My rating: 5 of 5 stars
I'll admit it - when I first learned of this book from Hadrian's outstanding review, I got it from the library to do research for the novel I am currently working on. Being a bit of an art snob, though (I was a humanities major as an undergrad), as well as an art lover, I could justify taking the time to read the book (though, does one ever really have to justify reading anything?) as it did double duty as a research tool and as an object of sheer pleasure.
This book delivers on both counts. Phaidon, THE art book publisher, has produced a beautiful book, as always. Author Colin Mackenzie takes the book to the next level, however, by organizing the book not by time period or artist, but as distinct pairs of color plates that face each other, providing an amazing mental performance space in which the reader's brain can compare, contrast, make associations, and dissociate the images in a focused way that hints at some "Chinese" oeuvre (I use the term realizing that China is as culturally diverse a country as any other - and that these works come from China, Taiwan, Hong Kong, with a few expatriate pieces sprinkled in for good measure). I've never seen an art book quite like it. Yes, there is a timeline at the end showing when each piece was created, and you'll get all the typical Sotheby's-esque catalog material, which will tell you everything you didn't want to know about the provenience, materials, etc. Mackenzie provides insightful, beautifully-written descriptions-cum-biographies-cum-histories to each piece of art. Reading it is an education. Knowing what I now know, I will have to go back and rewrite my novel. That's a pain I'm willing to suffer.

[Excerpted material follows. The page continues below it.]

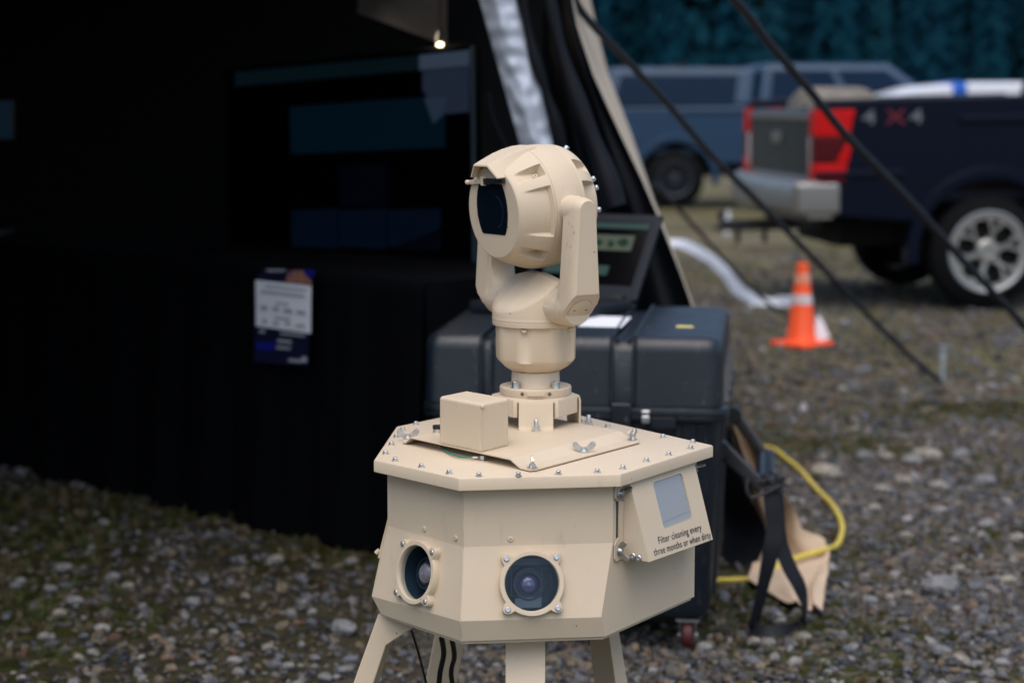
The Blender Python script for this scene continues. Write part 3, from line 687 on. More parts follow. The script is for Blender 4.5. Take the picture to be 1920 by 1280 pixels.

I also admit that, as an undergraduate, we spent perhaps a week in each of my survey courses on Chinese art, for a total of perhaps one month of study in four years of education. Now I wish I would have taken the occasional class focused solely on Chinese art. The artists of China were so far ahead of their European counterparts that the Renaissance, Dutch, Italian, or otherwise is such a late-comer to civilized art as to have wholly missed the race. Only now is the West catching up.
Or not.
Since I'm already being indulgent in this review (hey, it's my review!), I'd like to point out a few of my favorite pieces from the book. Note that links to pictures online do NOT do these works of art justice. The book's reproductions are much better:
A Thousand Peaks and Myriad Ravines by Gong Xian (surrealism in 1670? Yes!).
The Studio of True Appreciation by Wen Zhengming.
Travellers amid Mountains and Streams by Fan Kuan.
Original (or Primordial) Chaos by Zhu Derun (abstraction c. 1349).
And, finally, my absolute favorite, Nine Dragons by Chen Rong.
That's only five of the 300 pieces of art presented in this volume.
If I owned this volume, I would add it to my "chained book" list. I shall have to do so - save and spend enough money in the future to secure this priceless view of the past. I'm certain it's worth it.